A prime argument for "less is more"

Gord's fatal flaw is its attempt to be both a traditional RTS and a settlement builder at once; this attempt at merging the two genres results in both being very shallow. On the RTS side, you have 3 units (technically 4), none of which are really designed to counter anything but instead to be generally useful, thus the only strategy is to combine melee and ranged units, unit composition is incredibly simple. On the settlement builder side, you have 3 needs to meet, all of which are easy enough that they never conflict thus a derth of meaningful decisions to be made. Sanity takes care of itself if you build an upgraded meadery, which workers will visit automatically, and attach a scout to your warband so they're never in darkness. Food and gold (why do we care about gold?) are also easy to obtain passively. There's also a fair amount of micromanagement, but only because your units have a habit of wandering into monster lairs unprompted. The story is at it's best when it's unintentionally funny. For example when Boghdan, the tribe's elder, laments his alliance with Colanthia, despite the Colantians having nothing to do with the crisis they were in; the villains being a completely unrelated faction and the sole Colanthian of any note literally just getting fed up and walking away (What was his plan?) halfway through the game.
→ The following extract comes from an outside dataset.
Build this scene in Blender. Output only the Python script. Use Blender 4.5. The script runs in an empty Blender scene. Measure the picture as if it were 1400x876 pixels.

That was not a joke.Aside from that the first half of the game is just bad decisions (How were we going to extract gold from a place that doesn't even have consistent geography?) to justify the tutorials and the second focuses on arguments between the game's good and evil sorcesses (Lynx and Raven), in which Raven makes actual good points and Lynx responds with cheap platitudes about "balance" and "nature". For example, Raven describes an incident where Lynx allowed a rabbit to graze at their family's crops (thus compromising their survival) and Raven did Lynx's job by killing it and feeding it to her family.